Problem description:
Look through the material below and give the number of lines holding "More", with no other words.
╭─ Given entries
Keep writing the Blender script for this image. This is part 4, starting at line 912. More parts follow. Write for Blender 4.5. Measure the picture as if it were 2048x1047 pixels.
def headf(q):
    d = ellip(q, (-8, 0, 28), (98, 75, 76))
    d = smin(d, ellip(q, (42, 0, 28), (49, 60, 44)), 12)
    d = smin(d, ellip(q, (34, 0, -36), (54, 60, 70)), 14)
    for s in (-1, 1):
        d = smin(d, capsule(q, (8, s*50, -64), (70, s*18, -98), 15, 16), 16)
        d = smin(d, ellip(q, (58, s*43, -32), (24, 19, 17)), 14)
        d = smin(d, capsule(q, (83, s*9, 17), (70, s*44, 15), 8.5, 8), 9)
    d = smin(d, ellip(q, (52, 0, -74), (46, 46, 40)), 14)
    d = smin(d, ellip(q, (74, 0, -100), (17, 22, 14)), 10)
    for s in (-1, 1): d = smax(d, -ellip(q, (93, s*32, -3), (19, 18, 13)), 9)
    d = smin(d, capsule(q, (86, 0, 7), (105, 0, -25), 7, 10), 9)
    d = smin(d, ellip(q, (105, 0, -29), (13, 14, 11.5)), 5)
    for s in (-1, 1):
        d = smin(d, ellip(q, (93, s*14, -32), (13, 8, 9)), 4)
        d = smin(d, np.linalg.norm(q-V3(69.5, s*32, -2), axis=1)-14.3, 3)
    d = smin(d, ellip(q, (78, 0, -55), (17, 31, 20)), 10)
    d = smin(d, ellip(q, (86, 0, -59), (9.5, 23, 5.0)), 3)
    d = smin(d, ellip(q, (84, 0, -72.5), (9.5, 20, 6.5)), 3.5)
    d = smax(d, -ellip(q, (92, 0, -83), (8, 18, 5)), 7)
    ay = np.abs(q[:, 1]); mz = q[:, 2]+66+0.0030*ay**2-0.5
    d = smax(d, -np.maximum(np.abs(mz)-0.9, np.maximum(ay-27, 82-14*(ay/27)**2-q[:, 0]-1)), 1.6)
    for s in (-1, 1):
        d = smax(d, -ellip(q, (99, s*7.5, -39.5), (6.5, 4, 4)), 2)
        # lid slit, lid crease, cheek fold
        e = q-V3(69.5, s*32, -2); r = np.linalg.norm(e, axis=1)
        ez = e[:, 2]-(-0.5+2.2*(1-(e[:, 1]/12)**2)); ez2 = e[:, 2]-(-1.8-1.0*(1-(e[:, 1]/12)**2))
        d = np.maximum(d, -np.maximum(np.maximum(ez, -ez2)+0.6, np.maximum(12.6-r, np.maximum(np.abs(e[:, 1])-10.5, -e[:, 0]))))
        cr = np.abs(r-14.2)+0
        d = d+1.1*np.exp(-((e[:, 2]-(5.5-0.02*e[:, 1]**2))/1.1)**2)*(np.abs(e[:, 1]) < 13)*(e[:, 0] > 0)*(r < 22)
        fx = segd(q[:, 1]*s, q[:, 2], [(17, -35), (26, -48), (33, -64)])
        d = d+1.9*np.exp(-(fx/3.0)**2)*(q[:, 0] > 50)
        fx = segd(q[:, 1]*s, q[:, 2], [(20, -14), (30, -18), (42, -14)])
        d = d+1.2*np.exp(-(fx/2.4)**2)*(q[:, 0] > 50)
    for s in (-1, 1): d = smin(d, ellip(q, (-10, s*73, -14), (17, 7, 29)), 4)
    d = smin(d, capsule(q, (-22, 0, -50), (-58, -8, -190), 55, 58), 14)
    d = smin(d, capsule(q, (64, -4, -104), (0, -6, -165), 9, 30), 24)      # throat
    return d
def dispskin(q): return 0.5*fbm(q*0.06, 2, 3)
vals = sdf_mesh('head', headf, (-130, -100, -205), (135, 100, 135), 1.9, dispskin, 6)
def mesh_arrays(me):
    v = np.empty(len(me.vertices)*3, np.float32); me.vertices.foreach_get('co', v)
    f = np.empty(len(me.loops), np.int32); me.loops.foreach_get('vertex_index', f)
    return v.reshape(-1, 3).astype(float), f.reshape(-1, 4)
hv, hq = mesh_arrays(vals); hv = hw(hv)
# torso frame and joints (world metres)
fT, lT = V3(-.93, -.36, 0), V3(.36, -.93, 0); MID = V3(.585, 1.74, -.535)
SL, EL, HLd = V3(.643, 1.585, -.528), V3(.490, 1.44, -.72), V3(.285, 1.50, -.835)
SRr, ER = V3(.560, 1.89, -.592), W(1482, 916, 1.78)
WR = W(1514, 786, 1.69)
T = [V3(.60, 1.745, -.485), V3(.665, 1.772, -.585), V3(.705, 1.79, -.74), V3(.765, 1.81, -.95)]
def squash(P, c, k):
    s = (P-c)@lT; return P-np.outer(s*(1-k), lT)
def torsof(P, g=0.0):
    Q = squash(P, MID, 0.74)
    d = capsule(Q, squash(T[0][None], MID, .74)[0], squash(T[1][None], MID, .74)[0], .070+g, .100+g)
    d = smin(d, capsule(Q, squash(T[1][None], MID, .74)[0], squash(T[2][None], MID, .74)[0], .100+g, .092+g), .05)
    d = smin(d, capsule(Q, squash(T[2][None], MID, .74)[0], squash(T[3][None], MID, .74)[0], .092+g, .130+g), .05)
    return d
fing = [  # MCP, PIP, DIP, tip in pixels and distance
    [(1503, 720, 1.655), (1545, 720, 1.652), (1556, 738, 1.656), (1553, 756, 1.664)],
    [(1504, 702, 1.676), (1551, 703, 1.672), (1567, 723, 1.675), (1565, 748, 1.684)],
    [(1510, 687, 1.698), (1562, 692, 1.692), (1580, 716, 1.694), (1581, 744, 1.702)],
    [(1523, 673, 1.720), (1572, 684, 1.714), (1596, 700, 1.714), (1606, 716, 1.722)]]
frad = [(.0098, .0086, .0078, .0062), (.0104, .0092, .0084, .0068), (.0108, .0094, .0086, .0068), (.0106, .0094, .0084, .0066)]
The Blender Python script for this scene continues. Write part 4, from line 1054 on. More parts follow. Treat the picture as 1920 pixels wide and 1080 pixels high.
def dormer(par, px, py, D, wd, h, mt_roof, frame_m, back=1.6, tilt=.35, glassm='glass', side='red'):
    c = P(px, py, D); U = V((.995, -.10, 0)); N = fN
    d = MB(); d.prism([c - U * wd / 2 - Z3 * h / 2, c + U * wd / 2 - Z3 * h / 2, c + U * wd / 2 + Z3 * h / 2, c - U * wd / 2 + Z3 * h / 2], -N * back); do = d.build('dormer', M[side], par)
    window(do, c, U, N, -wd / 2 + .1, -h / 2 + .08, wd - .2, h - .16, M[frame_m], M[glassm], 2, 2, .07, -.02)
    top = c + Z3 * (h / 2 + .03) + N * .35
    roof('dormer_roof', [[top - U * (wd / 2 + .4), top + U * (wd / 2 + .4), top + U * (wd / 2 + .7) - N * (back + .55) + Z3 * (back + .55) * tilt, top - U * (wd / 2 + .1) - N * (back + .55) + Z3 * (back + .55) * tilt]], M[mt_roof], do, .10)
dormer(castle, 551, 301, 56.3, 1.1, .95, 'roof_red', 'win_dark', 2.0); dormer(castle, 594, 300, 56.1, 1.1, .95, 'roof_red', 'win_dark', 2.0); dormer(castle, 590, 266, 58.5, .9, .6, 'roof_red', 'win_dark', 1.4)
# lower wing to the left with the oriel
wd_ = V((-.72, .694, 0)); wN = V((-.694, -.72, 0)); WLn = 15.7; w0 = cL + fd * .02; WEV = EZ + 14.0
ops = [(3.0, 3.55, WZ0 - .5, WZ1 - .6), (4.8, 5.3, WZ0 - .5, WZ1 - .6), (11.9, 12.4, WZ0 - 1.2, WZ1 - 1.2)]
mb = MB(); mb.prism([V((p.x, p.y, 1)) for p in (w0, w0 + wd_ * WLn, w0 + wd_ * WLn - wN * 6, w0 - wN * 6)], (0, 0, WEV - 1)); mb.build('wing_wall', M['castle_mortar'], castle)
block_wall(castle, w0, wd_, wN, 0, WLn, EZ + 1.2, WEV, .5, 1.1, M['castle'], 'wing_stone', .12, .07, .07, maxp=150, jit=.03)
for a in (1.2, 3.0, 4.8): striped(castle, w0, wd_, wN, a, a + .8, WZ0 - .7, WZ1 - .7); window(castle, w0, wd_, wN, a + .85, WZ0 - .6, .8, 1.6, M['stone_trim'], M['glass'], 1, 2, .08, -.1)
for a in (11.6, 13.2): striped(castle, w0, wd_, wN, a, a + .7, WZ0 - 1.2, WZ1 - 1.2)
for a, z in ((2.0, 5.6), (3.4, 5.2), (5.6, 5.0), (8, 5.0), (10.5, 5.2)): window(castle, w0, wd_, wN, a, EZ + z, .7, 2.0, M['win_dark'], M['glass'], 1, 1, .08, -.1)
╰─
Response to the task:
2